-- BEGIN RECORD LIST --
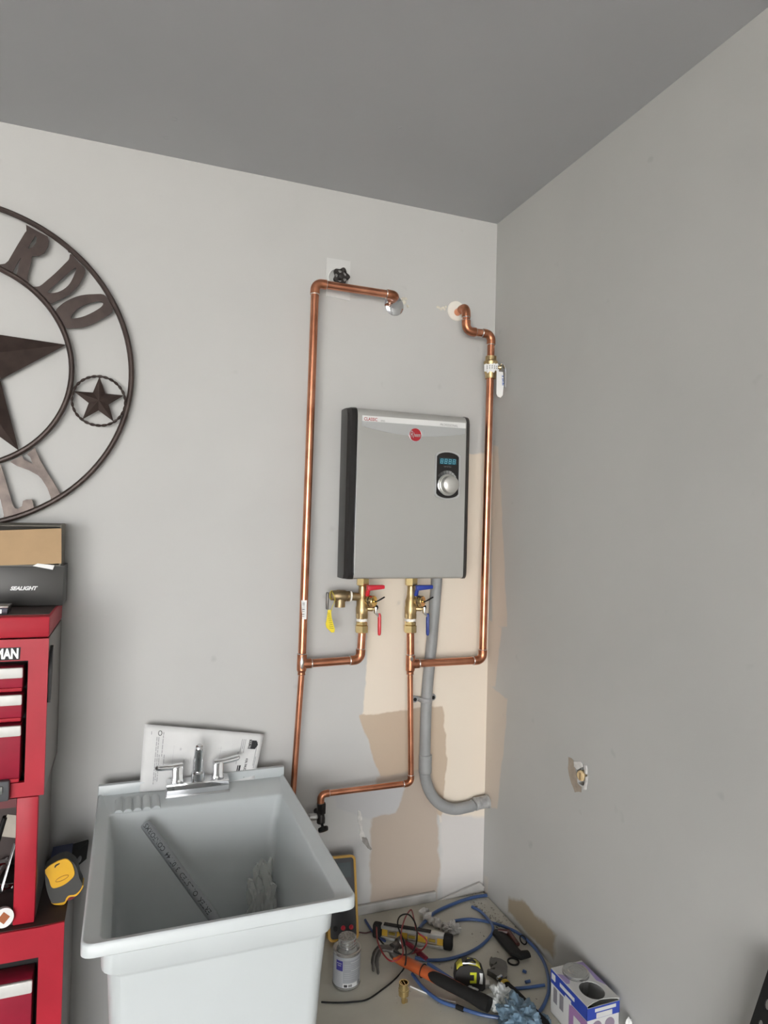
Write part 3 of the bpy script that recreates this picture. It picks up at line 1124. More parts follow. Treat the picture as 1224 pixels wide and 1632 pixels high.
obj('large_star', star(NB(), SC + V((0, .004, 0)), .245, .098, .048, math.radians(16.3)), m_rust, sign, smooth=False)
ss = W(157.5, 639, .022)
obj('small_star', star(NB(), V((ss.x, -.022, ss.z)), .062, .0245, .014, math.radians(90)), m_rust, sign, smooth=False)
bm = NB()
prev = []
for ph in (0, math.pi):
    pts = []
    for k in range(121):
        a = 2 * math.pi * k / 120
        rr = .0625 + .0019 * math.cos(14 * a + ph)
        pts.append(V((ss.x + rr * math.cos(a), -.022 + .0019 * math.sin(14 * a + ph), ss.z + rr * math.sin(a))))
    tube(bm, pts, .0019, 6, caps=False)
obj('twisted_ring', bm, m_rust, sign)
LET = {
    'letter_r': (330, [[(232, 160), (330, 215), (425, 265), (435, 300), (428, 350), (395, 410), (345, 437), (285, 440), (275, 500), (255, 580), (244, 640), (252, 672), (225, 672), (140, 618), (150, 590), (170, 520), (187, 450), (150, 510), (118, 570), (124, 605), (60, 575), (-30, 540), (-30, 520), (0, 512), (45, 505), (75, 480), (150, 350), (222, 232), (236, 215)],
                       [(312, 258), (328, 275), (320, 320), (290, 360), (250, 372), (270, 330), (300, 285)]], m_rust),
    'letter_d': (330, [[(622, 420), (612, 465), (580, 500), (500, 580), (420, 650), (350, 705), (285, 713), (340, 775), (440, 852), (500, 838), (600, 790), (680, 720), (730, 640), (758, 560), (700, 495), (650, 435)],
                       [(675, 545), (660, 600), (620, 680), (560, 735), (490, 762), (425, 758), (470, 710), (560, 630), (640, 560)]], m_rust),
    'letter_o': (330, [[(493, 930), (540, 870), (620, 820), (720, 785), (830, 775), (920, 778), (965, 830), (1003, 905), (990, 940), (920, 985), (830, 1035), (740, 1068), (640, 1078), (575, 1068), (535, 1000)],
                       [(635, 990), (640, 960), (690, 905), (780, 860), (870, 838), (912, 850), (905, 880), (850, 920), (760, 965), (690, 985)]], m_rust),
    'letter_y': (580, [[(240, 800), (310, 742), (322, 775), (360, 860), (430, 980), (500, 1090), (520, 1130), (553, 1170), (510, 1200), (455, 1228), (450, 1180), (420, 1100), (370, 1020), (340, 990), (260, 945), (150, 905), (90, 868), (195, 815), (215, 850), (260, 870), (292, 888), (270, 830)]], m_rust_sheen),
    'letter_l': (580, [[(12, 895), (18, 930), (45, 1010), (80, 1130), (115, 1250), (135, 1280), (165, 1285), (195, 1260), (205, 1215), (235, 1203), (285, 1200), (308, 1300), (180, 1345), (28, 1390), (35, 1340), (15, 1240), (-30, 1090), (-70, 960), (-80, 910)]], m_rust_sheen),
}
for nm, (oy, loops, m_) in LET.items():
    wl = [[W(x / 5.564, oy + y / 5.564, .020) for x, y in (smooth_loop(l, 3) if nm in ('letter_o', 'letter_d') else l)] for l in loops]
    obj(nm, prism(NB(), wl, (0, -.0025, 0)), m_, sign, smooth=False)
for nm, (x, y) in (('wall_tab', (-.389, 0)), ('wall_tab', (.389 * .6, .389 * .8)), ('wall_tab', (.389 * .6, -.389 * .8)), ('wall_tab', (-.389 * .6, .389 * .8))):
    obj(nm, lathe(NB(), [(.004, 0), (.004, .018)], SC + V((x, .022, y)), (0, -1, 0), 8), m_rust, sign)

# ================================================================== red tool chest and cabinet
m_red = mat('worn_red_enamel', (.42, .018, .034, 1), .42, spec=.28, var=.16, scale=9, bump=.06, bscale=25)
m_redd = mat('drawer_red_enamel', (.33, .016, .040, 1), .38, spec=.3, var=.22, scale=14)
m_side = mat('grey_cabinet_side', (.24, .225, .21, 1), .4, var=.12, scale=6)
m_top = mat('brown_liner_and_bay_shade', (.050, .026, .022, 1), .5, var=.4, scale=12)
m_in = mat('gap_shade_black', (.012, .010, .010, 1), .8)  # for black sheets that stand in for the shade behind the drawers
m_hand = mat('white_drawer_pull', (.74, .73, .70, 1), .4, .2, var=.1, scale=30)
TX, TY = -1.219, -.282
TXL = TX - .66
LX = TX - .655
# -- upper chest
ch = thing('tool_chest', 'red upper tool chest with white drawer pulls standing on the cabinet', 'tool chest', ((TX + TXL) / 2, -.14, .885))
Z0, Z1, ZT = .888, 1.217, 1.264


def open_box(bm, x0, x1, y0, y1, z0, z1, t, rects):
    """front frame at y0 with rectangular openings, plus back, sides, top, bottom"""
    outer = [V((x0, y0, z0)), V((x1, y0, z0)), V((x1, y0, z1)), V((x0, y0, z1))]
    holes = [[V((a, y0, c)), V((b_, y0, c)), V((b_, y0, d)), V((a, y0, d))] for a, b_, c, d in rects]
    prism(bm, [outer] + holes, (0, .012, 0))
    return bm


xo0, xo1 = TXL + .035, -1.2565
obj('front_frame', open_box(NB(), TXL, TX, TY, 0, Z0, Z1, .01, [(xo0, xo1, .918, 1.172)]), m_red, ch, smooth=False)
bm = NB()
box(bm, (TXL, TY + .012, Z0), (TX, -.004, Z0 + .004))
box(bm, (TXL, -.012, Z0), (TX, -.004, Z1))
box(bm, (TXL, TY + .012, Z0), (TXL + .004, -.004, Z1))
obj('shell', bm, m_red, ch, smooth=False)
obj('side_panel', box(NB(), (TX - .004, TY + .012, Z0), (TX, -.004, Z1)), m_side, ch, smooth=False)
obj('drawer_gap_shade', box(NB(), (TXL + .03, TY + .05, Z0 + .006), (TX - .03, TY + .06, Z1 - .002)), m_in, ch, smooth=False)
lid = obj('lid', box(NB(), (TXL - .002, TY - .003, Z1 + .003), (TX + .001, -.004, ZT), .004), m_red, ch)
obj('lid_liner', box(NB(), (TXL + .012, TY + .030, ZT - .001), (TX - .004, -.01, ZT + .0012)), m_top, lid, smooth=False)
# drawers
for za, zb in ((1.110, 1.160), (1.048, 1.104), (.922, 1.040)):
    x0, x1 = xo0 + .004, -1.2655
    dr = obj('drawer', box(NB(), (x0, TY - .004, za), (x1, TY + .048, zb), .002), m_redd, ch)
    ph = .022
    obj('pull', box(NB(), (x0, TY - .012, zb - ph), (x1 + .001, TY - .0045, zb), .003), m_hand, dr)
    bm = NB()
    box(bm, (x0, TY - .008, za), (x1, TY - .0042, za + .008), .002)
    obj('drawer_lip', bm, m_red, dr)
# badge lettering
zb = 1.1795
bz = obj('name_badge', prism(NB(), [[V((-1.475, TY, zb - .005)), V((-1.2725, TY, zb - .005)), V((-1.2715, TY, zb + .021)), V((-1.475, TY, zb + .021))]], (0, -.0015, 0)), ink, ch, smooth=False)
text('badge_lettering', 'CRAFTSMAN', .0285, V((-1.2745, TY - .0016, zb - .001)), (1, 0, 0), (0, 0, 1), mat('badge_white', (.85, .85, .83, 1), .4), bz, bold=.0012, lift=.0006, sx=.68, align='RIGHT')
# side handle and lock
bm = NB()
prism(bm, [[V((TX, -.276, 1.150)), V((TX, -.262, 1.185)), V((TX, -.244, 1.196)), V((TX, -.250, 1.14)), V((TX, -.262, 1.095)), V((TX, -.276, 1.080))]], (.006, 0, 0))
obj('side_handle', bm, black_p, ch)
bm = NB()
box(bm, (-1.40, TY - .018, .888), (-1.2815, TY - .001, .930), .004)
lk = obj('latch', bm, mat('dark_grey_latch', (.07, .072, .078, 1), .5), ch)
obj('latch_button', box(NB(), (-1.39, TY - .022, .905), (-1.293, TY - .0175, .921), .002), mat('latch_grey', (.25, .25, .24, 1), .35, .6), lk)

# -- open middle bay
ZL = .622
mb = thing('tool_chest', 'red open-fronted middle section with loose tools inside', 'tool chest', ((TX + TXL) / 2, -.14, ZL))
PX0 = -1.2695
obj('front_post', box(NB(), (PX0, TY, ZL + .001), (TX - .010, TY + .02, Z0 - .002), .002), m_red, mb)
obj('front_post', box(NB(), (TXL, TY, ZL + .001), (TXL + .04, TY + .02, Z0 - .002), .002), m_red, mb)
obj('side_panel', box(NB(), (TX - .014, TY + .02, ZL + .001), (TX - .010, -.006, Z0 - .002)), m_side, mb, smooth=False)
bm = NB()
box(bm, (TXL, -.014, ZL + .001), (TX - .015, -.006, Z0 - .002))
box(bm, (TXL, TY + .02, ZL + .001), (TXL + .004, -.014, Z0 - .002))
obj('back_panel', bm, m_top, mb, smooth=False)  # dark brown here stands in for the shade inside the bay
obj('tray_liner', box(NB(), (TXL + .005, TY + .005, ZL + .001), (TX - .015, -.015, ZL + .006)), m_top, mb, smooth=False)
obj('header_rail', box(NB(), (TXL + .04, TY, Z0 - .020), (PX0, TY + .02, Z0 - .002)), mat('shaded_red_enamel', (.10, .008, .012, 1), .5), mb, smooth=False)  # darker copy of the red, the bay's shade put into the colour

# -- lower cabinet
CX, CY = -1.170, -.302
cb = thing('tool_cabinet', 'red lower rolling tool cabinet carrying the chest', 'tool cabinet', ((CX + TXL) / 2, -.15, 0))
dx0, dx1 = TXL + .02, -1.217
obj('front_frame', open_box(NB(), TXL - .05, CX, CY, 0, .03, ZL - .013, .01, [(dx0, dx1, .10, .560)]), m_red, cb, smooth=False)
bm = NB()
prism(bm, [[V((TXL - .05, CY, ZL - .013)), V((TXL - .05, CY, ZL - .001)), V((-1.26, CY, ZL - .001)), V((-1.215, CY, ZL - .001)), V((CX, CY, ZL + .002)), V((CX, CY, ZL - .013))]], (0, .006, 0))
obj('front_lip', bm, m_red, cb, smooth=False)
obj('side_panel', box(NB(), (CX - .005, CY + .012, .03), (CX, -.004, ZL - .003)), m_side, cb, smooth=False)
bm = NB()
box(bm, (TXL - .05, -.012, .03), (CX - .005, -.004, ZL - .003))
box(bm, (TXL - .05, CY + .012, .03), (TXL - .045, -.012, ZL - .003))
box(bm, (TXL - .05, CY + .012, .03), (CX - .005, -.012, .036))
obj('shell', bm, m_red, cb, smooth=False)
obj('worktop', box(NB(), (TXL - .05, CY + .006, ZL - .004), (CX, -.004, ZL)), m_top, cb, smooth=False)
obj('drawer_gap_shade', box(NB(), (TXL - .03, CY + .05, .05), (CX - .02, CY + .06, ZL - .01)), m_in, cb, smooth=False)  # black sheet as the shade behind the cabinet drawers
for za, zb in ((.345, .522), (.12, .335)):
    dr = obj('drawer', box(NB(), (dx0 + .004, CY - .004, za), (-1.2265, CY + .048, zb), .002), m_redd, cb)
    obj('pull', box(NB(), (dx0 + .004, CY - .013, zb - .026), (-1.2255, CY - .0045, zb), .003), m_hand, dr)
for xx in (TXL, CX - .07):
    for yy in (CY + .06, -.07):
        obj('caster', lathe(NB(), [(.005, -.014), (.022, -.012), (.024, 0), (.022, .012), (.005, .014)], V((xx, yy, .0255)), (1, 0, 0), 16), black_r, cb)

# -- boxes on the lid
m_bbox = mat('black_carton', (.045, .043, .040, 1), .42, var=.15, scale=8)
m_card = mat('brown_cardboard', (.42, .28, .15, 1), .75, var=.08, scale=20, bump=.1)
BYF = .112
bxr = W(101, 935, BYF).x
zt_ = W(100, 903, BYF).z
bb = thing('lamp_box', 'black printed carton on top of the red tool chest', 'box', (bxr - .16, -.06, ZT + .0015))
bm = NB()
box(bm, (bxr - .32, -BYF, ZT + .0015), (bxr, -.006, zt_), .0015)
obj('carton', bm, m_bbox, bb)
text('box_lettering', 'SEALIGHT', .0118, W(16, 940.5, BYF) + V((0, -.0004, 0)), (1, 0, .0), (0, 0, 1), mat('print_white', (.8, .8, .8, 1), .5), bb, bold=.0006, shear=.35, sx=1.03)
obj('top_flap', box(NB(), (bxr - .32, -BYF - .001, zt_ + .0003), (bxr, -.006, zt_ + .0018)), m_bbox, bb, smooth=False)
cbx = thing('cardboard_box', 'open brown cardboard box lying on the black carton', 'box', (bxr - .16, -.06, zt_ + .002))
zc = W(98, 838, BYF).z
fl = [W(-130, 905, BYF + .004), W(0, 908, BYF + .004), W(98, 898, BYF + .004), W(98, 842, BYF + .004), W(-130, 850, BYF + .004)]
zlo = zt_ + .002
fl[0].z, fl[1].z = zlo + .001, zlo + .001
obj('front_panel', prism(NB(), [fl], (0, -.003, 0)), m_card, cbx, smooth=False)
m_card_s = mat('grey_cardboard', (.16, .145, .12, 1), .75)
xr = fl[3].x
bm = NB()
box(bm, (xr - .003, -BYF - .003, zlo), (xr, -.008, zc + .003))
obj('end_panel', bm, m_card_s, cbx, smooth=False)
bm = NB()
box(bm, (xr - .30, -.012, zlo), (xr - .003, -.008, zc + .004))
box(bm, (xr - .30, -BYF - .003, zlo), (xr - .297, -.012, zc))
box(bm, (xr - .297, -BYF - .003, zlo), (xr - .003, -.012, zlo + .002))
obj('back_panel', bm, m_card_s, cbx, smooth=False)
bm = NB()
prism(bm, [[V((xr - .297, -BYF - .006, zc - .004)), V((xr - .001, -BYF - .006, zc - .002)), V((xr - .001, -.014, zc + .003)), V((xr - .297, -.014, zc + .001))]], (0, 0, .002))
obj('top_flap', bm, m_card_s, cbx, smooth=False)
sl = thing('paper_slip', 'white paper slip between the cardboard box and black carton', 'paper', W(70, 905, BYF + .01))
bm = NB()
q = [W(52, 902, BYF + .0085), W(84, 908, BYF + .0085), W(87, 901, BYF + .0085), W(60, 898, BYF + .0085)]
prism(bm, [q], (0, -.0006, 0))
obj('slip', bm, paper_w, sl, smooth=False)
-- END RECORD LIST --
-- BEGIN RECORD LIST --
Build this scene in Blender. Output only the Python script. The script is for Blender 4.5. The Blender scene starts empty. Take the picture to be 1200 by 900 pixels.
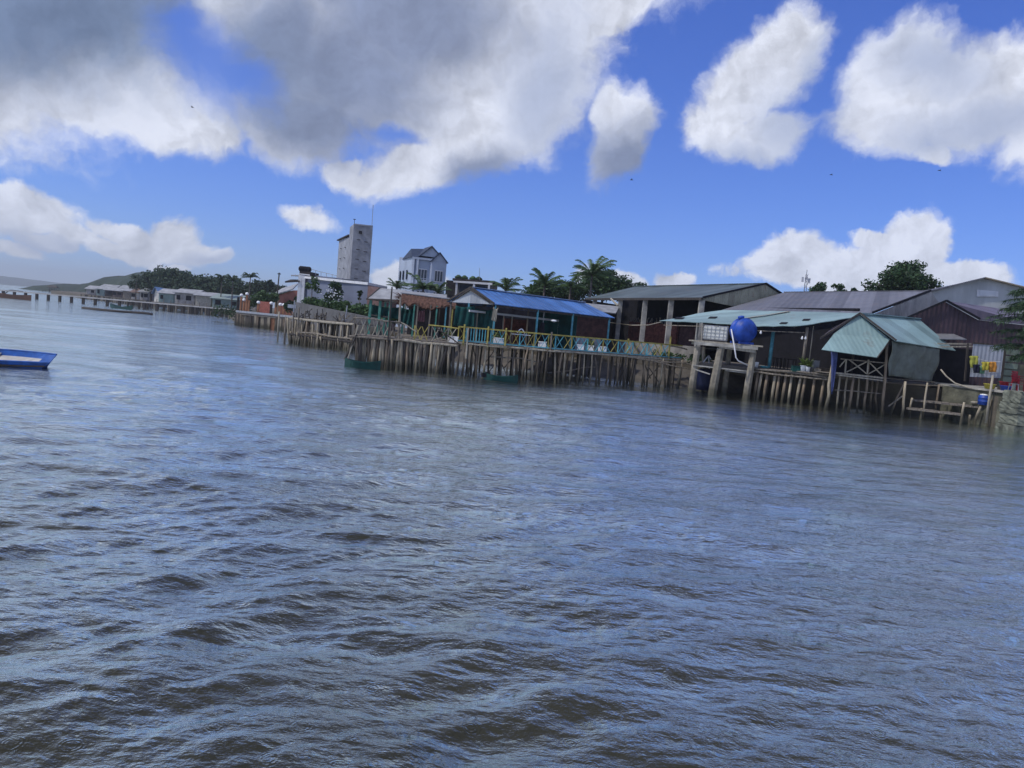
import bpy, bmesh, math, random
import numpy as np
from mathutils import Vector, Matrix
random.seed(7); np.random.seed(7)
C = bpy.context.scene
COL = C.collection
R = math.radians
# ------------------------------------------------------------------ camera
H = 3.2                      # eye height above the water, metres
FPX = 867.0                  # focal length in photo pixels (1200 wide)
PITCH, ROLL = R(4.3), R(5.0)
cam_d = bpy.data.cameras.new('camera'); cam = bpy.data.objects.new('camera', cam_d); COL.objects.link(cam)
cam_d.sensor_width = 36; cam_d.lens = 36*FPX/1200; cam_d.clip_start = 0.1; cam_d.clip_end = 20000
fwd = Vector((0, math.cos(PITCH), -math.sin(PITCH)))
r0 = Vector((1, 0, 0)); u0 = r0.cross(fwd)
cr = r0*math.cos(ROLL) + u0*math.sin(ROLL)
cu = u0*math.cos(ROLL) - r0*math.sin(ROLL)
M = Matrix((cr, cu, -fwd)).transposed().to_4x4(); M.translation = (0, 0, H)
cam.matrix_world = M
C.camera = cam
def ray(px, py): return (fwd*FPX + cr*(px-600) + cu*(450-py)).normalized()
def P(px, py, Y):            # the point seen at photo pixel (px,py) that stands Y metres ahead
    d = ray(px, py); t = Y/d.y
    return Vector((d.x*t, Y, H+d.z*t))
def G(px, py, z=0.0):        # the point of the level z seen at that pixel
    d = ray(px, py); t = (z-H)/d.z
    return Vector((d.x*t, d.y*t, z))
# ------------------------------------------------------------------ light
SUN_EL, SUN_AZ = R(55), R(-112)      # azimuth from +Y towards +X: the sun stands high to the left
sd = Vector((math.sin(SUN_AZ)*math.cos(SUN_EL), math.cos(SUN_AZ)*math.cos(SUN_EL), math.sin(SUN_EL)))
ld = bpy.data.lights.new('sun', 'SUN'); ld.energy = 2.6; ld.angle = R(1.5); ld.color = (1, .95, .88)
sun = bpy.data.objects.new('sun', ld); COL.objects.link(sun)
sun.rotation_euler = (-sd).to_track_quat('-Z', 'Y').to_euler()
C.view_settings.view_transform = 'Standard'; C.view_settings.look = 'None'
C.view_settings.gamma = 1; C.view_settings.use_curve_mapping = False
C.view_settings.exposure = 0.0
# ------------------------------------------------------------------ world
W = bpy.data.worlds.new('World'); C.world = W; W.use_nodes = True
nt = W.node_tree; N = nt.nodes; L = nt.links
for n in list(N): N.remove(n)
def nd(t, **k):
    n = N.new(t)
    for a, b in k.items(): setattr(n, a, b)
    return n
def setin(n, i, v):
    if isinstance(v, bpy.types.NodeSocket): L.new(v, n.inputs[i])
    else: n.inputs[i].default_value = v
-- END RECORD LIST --
-- BEGIN RECORD LIST --
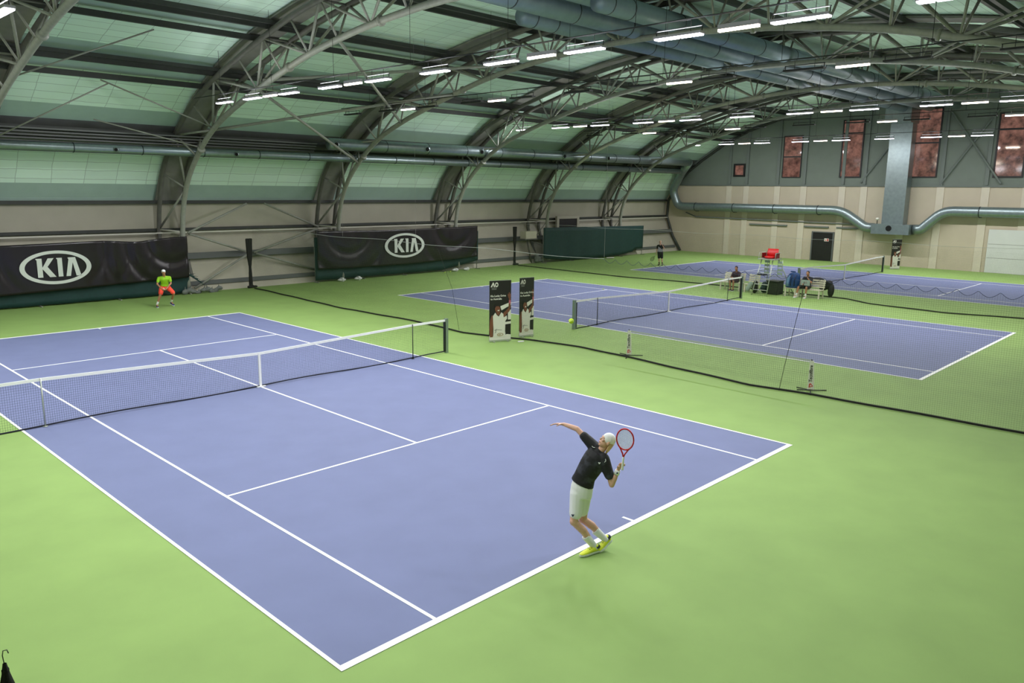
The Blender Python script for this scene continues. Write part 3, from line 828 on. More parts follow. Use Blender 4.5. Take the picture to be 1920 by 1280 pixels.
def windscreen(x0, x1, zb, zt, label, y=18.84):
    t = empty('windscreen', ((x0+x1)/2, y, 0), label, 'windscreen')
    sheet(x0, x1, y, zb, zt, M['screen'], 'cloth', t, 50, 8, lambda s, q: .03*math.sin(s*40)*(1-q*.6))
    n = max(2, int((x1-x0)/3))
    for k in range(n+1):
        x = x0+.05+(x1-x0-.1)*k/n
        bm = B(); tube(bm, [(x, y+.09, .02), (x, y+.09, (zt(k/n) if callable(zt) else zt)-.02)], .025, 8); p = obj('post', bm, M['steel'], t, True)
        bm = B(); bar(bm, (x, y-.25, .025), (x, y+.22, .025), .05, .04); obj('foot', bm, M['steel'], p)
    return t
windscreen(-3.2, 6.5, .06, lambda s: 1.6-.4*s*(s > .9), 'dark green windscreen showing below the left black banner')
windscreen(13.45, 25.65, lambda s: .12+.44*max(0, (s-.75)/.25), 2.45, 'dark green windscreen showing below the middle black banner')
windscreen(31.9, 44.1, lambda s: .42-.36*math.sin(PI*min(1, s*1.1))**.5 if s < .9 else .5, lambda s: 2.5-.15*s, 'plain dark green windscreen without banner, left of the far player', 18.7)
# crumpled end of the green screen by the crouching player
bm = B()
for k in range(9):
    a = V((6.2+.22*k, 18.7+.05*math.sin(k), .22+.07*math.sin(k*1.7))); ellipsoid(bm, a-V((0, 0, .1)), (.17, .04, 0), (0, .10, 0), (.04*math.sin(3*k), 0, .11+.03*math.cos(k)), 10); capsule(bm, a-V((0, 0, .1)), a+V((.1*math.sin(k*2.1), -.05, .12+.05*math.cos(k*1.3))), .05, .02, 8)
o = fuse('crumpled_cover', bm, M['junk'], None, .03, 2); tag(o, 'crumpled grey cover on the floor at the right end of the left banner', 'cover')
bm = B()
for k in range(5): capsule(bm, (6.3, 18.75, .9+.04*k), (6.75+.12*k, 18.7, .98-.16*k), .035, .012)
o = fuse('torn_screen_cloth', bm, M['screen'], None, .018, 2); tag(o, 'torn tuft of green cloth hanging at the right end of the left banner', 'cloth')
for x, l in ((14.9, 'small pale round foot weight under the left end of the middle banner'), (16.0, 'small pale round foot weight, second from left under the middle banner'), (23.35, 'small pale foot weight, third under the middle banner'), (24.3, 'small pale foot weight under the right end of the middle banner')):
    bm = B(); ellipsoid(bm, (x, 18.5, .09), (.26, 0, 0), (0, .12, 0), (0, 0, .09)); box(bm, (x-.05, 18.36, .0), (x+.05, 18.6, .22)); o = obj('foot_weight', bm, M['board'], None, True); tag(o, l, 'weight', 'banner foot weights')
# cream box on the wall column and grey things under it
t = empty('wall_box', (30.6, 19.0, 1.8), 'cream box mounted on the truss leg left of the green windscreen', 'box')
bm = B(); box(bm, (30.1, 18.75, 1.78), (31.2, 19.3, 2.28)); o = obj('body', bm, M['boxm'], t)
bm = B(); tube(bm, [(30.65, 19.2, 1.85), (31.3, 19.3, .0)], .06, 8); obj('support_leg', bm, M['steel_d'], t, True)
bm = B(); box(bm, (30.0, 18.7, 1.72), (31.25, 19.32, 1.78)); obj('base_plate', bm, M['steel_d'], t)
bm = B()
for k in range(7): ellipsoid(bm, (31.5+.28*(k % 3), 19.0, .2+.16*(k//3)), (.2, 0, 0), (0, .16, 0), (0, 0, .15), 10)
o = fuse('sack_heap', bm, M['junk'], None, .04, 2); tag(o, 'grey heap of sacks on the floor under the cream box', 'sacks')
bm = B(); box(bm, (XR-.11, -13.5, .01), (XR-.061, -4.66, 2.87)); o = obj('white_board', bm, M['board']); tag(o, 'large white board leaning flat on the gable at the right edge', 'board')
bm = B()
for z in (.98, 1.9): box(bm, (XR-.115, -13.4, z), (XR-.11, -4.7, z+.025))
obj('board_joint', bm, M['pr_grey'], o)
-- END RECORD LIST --
§ PROBLEM REQUIREMENTS: Only a number is expected here: the count of lines in the listing that hold the string "Python".

§ FULL ANSWER: 2